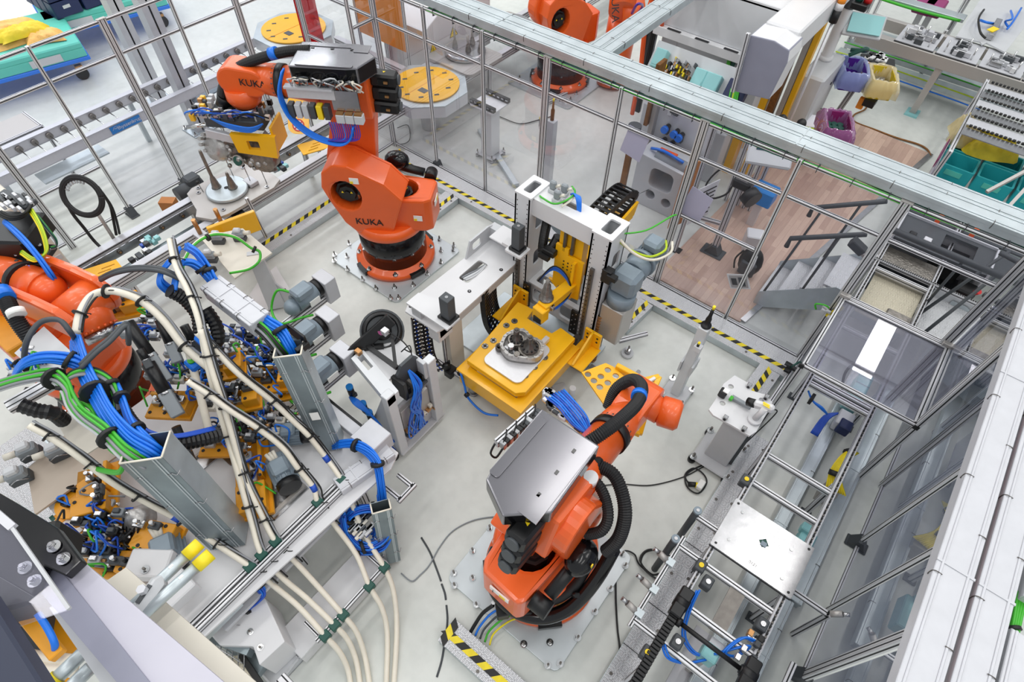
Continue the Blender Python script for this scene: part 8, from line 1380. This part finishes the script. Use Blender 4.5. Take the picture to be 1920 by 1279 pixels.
t=T('blue_frame_bar','dark blue-grey frame bar cutting the bottom left corner','bar',g(20,1240,3.3)); m=M(); m.bar(g(-60,1120,3.3),g(75,1340,3.3),.12,.1,'slate',bev=.01); P('bar',m,t)
t=T('capped_pipes','second pipe with yellow cap at the very bottom left edge','pipes',g(110,1270,2.6)); A=g(88,1290,2.6);B=g(160,1220,2.6); m=M(); m.cyl(A,B,.03,mt='galv',n=18); m.cyl(A+V((.08,-.02,0)),B+V((.08,-.02,0)),.03,mt='galv',n=18); P('pipe',m,t); d=(B-A).normalized(); m=M(); m.cyl(A-d*.05,A+d*.05,.036,mt='hazy',n=18); P('yellow_cap',m,t)
t=T('walk_step','diamond-plate step with dark edge at the bottom left behind the beam','step',g(440,1260,.35)); q=[g(x,y,.35) for x,y in ((380,1240),(450,1228),(492,1290),(460,1340),(360,1320))]; m=M(); m.prism([(p.x,p.y) for p in q][::-1],.02,'checkerw',((0,0,.33),X,Y,Z)); P('plate',m,t); m=M(); m.bar(g(452,1228,.33),g(495,1292,.33),.04,.05,'hazb'); m.bar(g(385,1195,.4),g(470,1225,.4),.05,.12,'galvd'); P('edge',m,t); m=M(); p=g(408,1256,.355); m.lathe([(.02,0),(.028,.004),(.02,.006)],p,mt='dgrey',n=14); P('eyelet',m,t)
t=T('wire_basket','wire mesh cable basket under the yellow-green earth wires','basket',g(330,1190,.45)); m=M()
for i in range(14):
    p=g(310+i*11,1150+i*7,.5); m.tube([p+V((-.2,.14,.08)),p+V((-.19,.13,-.06)),p+V((.1,-.08,-.06)),p+V((.12,-.1,.08))],.004,'steel',5,2)
for k in range(4): m.tube([g(310,1150,.5)+V((-.19+.09*k,.13-.07*k,-.06)),g(453,1241,.5)+V((-.19+.09*k,.13-.07*k,-.06))],.004,'steel',5,1)
P('mesh',m,t)
t=T('grey_cable_box','dark grey mesh duct on the floor behind the diamond-plate step','cable duct',g(440,1190,.2)); m=M(); m.bar(g(425,1190,.2),g(500,1250,.2),.16,.1,'galvd',bev=.006); P('duct',m,t)
t=T('profile_end','short aluminium profile end at the bottom edge left of the white conduits','bar',g(540,1275,.4)); m=M(); m.prof(g(525,1272,.4),g(570,1320,.4),.09,.05); P('bar',m,t)
t=T('lower_machine','amber yellow machine parts and blue tubes seen through the acrylic pane','fixture',g(60,1180,1.2)); m=M(); m.bar(g(30,1130,1.6),g(110,1230,1.6),.08,.06,'ochre',bev=.006); m.obox(g(90,1215,1.3),(V((.8,-.6,0)),V((.6,.8,0)),Z),(.6,.4,.04),'ochre',.01); m.obox(g(60,1200,1.35),(V((.8,-.6,0)),V((.6,.8,0)),Z),(.4,.2,.1),'dgrey',.01); P('body',m,t); m=M(); m.tube([g(70,1150,1.75),g(90,1180,1.7),g(103,1210,1.65),g(100,1235,1.5)],.02,'blue',8,5); P('blue_tube',m,t)
for i,(y0) in enumerate((1225,1245)): m=M(); m.tube([g(38,y0,1.5),g(80,y0+8,1.5),g(140,y0+14,1.5)],.035,'cable',10,4); P('white_pipe',m,t)
m=M(); m.obox(g(40,1080,1.7),(V((.8,-.6,0)),V((.6,.8,0)),Z),(.5,.5,.3),'hazb',.02)
P('dark_block',m,t)
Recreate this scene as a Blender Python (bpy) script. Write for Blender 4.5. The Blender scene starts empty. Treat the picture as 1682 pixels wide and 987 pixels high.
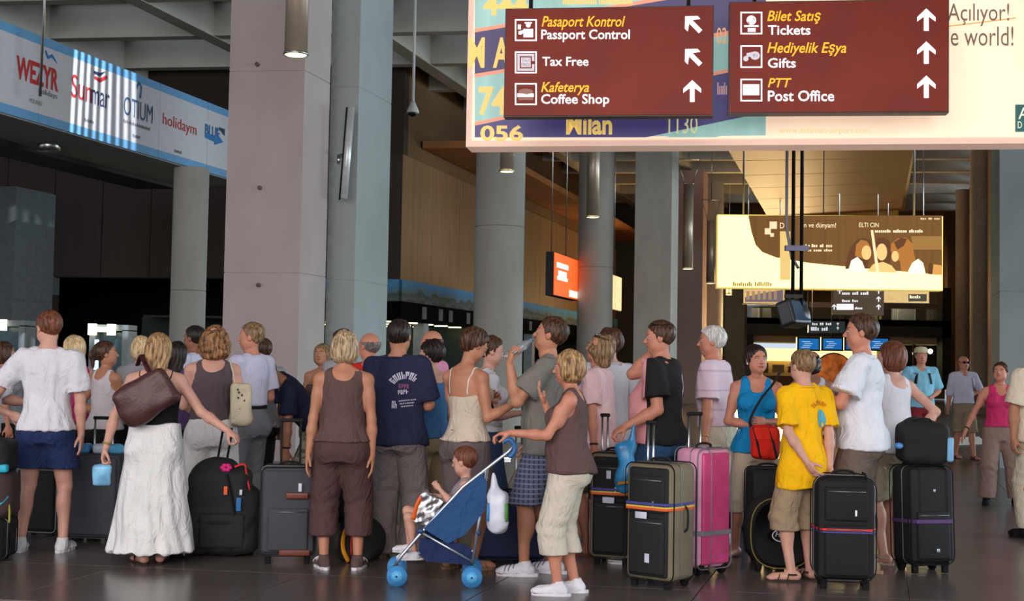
import bpy, bmesh, math, random
import numpy as np
import openvdb as vdb
from mathutils import Vector, Matrix, Euler
from mathutils.bvhtree import BVHTree
D = bpy.data
SC = bpy.context.scene
COL = SC.collection
PI = math.pi
# ---------------------------------------------------------------- camera
FPX, CAMH, PITCH, ROLL = 2150.0, 1.5, math.radians(2.65), math.radians(1.0)
cam_d = D.cameras.new('camera'); cam = D.objects.new('camera', cam_d); COL.objects.link(cam)
cam_d.sensor_width = 36.0; cam_d.lens = FPX/1682*36.0; cam_d.clip_end = 400
CR = (Matrix.Rotation(PI/2+PITCH, 3, 'X') @ Matrix.Rotation(ROLL, 3, 'Z'))
cam.matrix_world = Matrix.Translation((0, 0, CAMH)) @ CR.to_4x4()
SC.camera = cam
# ---------------------------------------------------------------- world
w = D.worlds.new('sky'); SC.world = w; w.use_nodes = True
w.node_tree.nodes['Background'].inputs[0].default_value = (0.74, 0.86, 1.0, 1)
w.node_tree.nodes['Background'].inputs[1].default_value = 0.9
# ---------------------------------------------------------------- exposure
SC.view_settings.view_transform = 'Standard'; SC.view_settings.look = 'None'
SC.view_settings.exposure = -0.08; SC.view_settings.gamma = 1.0; SC.view_settings.use_curve_mapping = False
def area(name, loc, aim, sx, sy, power, col):
    l = D.lights.new(name, 'AREA'); l.shape = 'RECTANGLE'; l.size = sx; l.size_y = sy; l.energy = power; l.color = col
    o = D.objects.new(name, l); COL.objects.link(o); o.location = loc
    o.rotation_euler = (Vector(aim)-Vector(loc)).to_track_quat('-Z', 'Y').to_euler(); return o
# daylight entering through the glazed entrance front behind and left of the viewer
area('daylight_entrance', (-3, -6, 5.0), (1, 14, 0.9), 18, 6.5, 2300, (1.0, 0.88, 0.82))
area('daylight_side_glazing', (24, 12, 5.0), (-4, 24, 3.0), 18, 6.5, 3000, (0.76, 0.92, 0.97))
area('daylight_side_glazing', (36, 40, 5.0), (0, 44, 5.0), 26, 7, 6000, (0.74, 0.90, 1.0))
area('daylight_left_glazing', (-30, 8, 4.0), (-8, 26, 5.0), 12, 5, 900, (0.80, 0.90, 1.0))
area('added_shop_fill', (9.5, 54, 2.6), (9, 44, 8.5), 6, 1.5, 1000, (1.0, 0.66, 0.30))  # added fill aimed up at the soffit, no fitting of its own
area('added_gallery_fill', (14.5, 61.5, 6.4), (14.5, 66, 4.2), 8, .6, 420, (1.0, 0.70, 0.38))  # lamp added to brighten the gallery back wall
area('shop_ceiling_light', (14.5, 62.5, 3.35), (14.5, 63, 0), 8, 2, 160, (1.0, 0.80, 0.50))
SC.cycles.max_bounces = 6; SC.cycles.diffuse_bounces = 3; SC.cycles.glossy_bounces = 3
SC.cycles.transmission_bounces = 4; SC.cycles.caustics_reflective = False; SC.cycles.caustics_refractive = False
SC.cycles.sample_clamp_indirect = 3.0

# ---------------------------------------------------------------- pixel helpers
def ray(px, py):
    return CR @ Vector(((px-841)/FPX, -(py-493.5)/FPX, -1.0))
def P(px, py, Y):
    d = ray(px, py); return Vector((0, 0, CAMH)) + d*(Y/d.y)
def PZ(px, py, z):
    d = ray(px, py); return Vector((0, 0, CAMH)) + d*((z-CAMH)/d.z)
def HOR(px): return 593.0 + math.tan(ROLL)*(px-841)
def YF(px, py): return FPX*CAMH/(py-HOR(px))
AV = Vector((math.sin(math.radians(15.6)), math.cos(math.radians(15.6)), 0))     # along the hall
BV = Vector((math.cos(math.radians(8)), -math.sin(math.radians(8)), 0))          # across the hall
class Plane:
    def __init__(s, o, e1, e2): s.o = Vector(o); s.e1 = Vector(e1).normalized(); s.e2 = Vector(e2).normalized(); s.n = s.e1.cross(s.e2)
    def hit(s, px, py):
        d = ray(px, py); c = Vector((0, 0, CAMH)); t = (s.o-c).dot(s.n)/d.dot(s.n); return c+d*t
    def uv(s, px, py):
        h = s.hit(px, py)-s.o; return h.dot(s.e1), h.dot(s.e2)
    def pt(s, u, v, off=0): return s.o+s.e1*u+s.e2*v+s.n*off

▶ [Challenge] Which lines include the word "script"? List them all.

▶ [Problem solution]
Continue the Blender Python script for this scene: part 8, from line 1380. This part finishes the script. Use Blender 4.5. Take the picture to be 1920 by 1279 pixels.
Recreate this scene as a Blender Python (bpy) script. Write for Blender 4.5. The Blender scene starts empty. Treat the picture as 1682 pixels wide and 987 pixels high.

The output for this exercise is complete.